◆ Given instruction:
Restate, word for word, every line of the data.

◆ Source material:

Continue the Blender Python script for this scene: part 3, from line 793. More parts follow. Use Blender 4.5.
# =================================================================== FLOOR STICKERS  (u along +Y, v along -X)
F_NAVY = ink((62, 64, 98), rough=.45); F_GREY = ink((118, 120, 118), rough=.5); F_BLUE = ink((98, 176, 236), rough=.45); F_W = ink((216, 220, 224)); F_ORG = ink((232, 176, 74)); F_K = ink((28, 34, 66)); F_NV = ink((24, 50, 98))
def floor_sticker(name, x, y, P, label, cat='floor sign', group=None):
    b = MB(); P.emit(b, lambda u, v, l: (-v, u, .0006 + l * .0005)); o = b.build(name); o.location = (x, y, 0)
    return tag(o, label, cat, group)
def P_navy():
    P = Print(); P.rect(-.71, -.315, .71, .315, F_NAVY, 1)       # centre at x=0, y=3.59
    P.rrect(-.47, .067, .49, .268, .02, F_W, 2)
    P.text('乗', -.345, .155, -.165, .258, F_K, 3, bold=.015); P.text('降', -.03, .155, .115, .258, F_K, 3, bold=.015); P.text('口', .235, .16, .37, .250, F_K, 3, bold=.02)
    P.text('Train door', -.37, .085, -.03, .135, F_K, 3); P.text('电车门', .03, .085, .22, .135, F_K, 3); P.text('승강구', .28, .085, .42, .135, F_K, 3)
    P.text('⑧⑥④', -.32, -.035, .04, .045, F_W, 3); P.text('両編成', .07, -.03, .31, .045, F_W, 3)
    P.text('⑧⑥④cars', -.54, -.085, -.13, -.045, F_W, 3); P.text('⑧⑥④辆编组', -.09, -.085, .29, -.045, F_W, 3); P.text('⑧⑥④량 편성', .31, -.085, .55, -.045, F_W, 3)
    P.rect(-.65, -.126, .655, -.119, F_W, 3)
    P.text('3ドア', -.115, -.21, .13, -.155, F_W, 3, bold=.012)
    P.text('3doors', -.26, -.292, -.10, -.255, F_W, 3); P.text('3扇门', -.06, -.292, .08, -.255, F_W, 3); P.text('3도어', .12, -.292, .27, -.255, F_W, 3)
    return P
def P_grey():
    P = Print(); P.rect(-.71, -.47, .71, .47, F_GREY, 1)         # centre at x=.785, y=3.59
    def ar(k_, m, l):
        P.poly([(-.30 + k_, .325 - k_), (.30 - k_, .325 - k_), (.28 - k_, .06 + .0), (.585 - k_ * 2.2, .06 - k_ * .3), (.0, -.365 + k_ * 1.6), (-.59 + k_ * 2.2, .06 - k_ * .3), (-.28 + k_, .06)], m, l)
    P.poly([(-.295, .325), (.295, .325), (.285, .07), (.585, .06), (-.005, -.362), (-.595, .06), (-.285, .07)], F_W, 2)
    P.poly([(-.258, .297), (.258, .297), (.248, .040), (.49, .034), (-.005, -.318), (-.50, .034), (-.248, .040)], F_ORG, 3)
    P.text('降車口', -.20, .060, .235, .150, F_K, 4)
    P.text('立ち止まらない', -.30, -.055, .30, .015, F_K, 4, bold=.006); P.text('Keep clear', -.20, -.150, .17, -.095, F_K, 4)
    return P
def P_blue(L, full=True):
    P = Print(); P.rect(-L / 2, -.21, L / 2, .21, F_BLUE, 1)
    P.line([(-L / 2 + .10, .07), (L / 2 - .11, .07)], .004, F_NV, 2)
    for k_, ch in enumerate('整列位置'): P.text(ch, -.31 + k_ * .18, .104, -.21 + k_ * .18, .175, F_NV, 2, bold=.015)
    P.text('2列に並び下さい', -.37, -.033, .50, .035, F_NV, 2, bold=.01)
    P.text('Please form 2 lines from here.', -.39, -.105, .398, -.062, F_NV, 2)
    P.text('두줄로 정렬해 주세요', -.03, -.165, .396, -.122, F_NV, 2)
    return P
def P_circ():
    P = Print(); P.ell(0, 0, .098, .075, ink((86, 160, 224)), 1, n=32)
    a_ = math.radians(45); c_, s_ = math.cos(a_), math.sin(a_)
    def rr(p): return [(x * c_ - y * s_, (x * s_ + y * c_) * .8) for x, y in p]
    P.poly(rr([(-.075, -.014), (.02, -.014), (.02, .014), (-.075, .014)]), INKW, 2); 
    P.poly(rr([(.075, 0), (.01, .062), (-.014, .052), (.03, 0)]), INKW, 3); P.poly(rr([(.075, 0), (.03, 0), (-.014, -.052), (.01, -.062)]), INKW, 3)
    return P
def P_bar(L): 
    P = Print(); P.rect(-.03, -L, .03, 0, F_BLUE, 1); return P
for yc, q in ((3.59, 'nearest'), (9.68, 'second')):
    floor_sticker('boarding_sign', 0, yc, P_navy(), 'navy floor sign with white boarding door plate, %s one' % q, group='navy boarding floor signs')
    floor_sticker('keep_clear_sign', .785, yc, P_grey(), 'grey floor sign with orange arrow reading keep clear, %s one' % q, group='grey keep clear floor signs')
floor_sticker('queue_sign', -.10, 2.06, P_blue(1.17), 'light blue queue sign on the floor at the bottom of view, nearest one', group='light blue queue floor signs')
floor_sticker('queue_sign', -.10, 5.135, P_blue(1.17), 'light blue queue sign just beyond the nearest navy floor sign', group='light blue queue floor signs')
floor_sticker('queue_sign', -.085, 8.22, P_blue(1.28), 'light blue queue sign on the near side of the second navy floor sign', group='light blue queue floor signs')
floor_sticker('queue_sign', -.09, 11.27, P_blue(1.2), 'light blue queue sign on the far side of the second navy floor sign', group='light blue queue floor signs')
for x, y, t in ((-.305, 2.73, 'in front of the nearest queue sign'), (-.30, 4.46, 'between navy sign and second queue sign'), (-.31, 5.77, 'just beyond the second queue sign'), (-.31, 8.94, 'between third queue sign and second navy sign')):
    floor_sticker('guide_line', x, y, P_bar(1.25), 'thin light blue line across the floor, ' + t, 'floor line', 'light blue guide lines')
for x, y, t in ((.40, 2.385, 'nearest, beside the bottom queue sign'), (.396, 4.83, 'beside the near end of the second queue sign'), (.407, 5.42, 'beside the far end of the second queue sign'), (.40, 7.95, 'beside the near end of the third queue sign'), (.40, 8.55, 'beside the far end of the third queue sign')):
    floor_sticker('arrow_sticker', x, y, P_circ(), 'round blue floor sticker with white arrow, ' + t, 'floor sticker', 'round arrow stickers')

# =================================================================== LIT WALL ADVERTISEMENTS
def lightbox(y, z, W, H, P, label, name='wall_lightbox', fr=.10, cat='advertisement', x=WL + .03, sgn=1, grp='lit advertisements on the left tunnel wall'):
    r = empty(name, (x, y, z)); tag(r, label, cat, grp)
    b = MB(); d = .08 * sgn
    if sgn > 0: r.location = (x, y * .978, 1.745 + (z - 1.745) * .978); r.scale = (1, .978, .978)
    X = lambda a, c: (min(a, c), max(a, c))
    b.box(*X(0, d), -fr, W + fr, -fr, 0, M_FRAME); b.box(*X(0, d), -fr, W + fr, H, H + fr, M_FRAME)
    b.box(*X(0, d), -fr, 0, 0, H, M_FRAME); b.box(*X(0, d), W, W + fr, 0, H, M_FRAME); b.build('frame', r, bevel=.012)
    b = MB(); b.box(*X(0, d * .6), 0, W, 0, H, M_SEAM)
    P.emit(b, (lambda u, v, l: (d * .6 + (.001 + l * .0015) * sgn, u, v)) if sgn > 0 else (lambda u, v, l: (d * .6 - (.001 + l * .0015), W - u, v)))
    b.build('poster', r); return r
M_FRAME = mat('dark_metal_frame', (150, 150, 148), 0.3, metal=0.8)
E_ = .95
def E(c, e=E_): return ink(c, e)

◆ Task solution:
Continue the Blender Python script for this scene: part 3, from line 793. More parts follow. Use Blender 4.5.
# =================================================================== FLOOR STICKERS  (u along +Y, v along -X)
F_NAVY = ink((62, 64, 98), rough=.45); F_GREY = ink((118, 120, 118), rough=.5); F_BLUE = ink((98, 176, 236), rough=.45); F_W = ink((216, 220, 224)); F_ORG = ink((232, 176, 74)); F_K = ink((28, 34, 66)); F_NV = ink((24, 50, 98))
def floor_sticker(name, x, y, P, label, cat='floor sign', group=None):
    b = MB(); P.emit(b, lambda u, v, l: (-v, u, .0006 + l * .0005)); o = b.build(name); o.location = (x, y, 0)
    return tag(o, label, cat, group)
def P_navy():
    P = Print(); P.rect(-.71, -.315, .71, .315, F_NAVY, 1)       # centre at x=0, y=3.59
    P.rrect(-.47, .067, .49, .268, .02, F_W, 2)
    P.text('乗', -.345, .155, -.165, .258, F_K, 3, bold=.015); P.text('降', -.03, .155, .115, .258, F_K, 3, bold=.015); P.text('口', .235, .16, .37, .250, F_K, 3, bold=.02)
    P.text('Train door', -.37, .085, -.03, .135, F_K, 3); P.text('电车门', .03, .085, .22, .135, F_K, 3); P.text('승강구', .28, .085, .42, .135, F_K, 3)
    P.text('⑧⑥④', -.32, -.035, .04, .045, F_W, 3); P.text('両編成', .07, -.03, .31, .045, F_W, 3)
    P.text('⑧⑥④cars', -.54, -.085, -.13, -.045, F_W, 3); P.text('⑧⑥④辆编组', -.09, -.085, .29, -.045, F_W, 3); P.text('⑧⑥④량 편성', .31, -.085, .55, -.045, F_W, 3)
    P.rect(-.65, -.126, .655, -.119, F_W, 3)
    P.text('3ドア', -.115, -.21, .13, -.155, F_W, 3, bold=.012)
    P.text('3doors', -.26, -.292, -.10, -.255, F_W, 3); P.text('3扇门', -.06, -.292, .08, -.255, F_W, 3); P.text('3도어', .12, -.292, .27, -.255, F_W, 3)
    return P
def P_grey():
    P = Print(); P.rect(-.71, -.47, .71, .47, F_GREY, 1)         # centre at x=.785, y=3.59
    def ar(k_, m, l):
        P.poly([(-.30 + k_, .325 - k_), (.30 - k_, .325 - k_), (.28 - k_, .06 + .0), (.585 - k_ * 2.2, .06 - k_ * .3), (.0, -.365 + k_ * 1.6), (-.59 + k_ * 2.2, .06 - k_ * .3), (-.28 + k_, .06)], m, l)
    P.poly([(-.295, .325), (.295, .325), (.285, .07), (.585, .06), (-.005, -.362), (-.595, .06), (-.285, .07)], F_W, 2)
    P.poly([(-.258, .297), (.258, .297), (.248, .040), (.49, .034), (-.005, -.318), (-.50, .034), (-.248, .040)], F_ORG, 3)
    P.text('降車口', -.20, .060, .235, .150, F_K, 4)
    P.text('立ち止まらない', -.30, -.055, .30, .015, F_K, 4, bold=.006); P.text('Keep clear', -.20, -.150, .17, -.095, F_K, 4)
    return P
def P_blue(L, full=True):
    P = Print(); P.rect(-L / 2, -.21, L / 2, .21, F_BLUE, 1)
    P.line([(-L / 2 + .10, .07), (L / 2 - .11, .07)], .004, F_NV, 2)
    for k_, ch in enumerate('整列位置'): P.text(ch, -.31 + k_ * .18, .104, -.21 + k_ * .18, .175, F_NV, 2, bold=.015)
    P.text('2列に並び下さい', -.37, -.033, .50, .035, F_NV, 2, bold=.01)
    P.text('Please form 2 lines from here.', -.39, -.105, .398, -.062, F_NV, 2)
    P.text('두줄로 정렬해 주세요', -.03, -.165, .396, -.122, F_NV, 2)
    return P
def P_circ():
    P = Print(); P.ell(0, 0, .098, .075, ink((86, 160, 224)), 1, n=32)
    a_ = math.radians(45); c_, s_ = math.cos(a_), math.sin(a_)
    def rr(p): return [(x * c_ - y * s_, (x * s_ + y * c_) * .8) for x, y in p]
    P.poly(rr([(-.075, -.014), (.02, -.014), (.02, .014), (-.075, .014)]), INKW, 2); 
    P.poly(rr([(.075, 0), (.01, .062), (-.014, .052), (.03, 0)]), INKW, 3); P.poly(rr([(.075, 0), (.03, 0), (-.014, -.052), (.01, -.062)]), INKW, 3)
    return P
def P_bar(L): 
    P = Print(); P.rect(-.03, -L, .03, 0, F_BLUE, 1); return P
for yc, q in ((3.59, 'nearest'), (9.68, 'second')):
    floor_sticker('boarding_sign', 0, yc, P_navy(), 'navy floor sign with white boarding door plate, %s one' % q, group='navy boarding floor signs')
    floor_sticker('keep_clear_sign', .785, yc, P_grey(), 'grey floor sign with orange arrow reading keep clear, %s one' % q, group='grey keep clear floor signs')
floor_sticker('queue_sign', -.10, 2.06, P_blue(1.17), 'light blue queue sign on the floor at the bottom of view, nearest one', group='light blue queue floor signs')
floor_sticker('queue_sign', -.10, 5.135, P_blue(1.17), 'light blue queue sign just beyond the nearest navy floor sign', group='light blue queue floor signs')
floor_sticker('queue_sign', -.085, 8.22, P_blue(1.28), 'light blue queue sign on the near side of the second navy floor sign', group='light blue queue floor signs')
floor_sticker('queue_sign', -.09, 11.27, P_blue(1.2), 'light blue queue sign on the far side of the second navy floor sign', group='light blue queue floor signs')
for x, y, t in ((-.305, 2.73, 'in front of the nearest queue sign'), (-.30, 4.46, 'between navy sign and second queue sign'), (-.31, 5.77, 'just beyond the second queue sign'), (-.31, 8.94, 'between third queue sign and second navy sign')):
    floor_sticker('guide_line', x, y, P_bar(1.25), 'thin light blue line across the floor, ' + t, 'floor line', 'light blue guide lines')
for x, y, t in ((.40, 2.385, 'nearest, beside the bottom queue sign'), (.396, 4.83, 'beside the near end of the second queue sign'), (.407, 5.42, 'beside the far end of the second queue sign'), (.40, 7.95, 'beside the near end of the third queue sign'), (.40, 8.55, 'beside the far end of the third queue sign')):
    floor_sticker('arrow_sticker', x, y, P_circ(), 'round blue floor sticker with white arrow, ' + t, 'floor sticker', 'round arrow stickers')

# =================================================================== LIT WALL ADVERTISEMENTS
def lightbox(y, z, W, H, P, label, name='wall_lightbox', fr=.10, cat='advertisement', x=WL + .03, sgn=1, grp='lit advertisements on the left tunnel wall'):
    r = empty(name, (x, y, z)); tag(r, label, cat, grp)
    b = MB(); d = .08 * sgn
    if sgn > 0: r.location = (x, y * .978, 1.745 + (z - 1.745) * .978); r.scale = (1, .978, .978)
    X = lambda a, c: (min(a, c), max(a, c))
    b.box(*X(0, d), -fr, W + fr, -fr, 0, M_FRAME); b.box(*X(0, d), -fr, W + fr, H, H + fr, M_FRAME)
    b.box(*X(0, d), -fr, 0, 0, H, M_FRAME); b.box(*X(0, d), W, W + fr, 0, H, M_FRAME); b.build('frame', r, bevel=.012)
    b = MB(); b.box(*X(0, d * .6), 0, W, 0, H, M_SEAM)
    P.emit(b, (lambda u, v, l: (d * .6 + (.001 + l * .0015) * sgn, u, v)) if sgn > 0 else (lambda u, v, l: (d * .6 - (.001 + l * .0015), W - u, v)))
    b.build('poster', r); return r
M_FRAME = mat('dark_metal_frame', (150, 150, 148), 0.3, metal=0.8)
E_ = .95
def E(c, e=E_): return ink(c, e)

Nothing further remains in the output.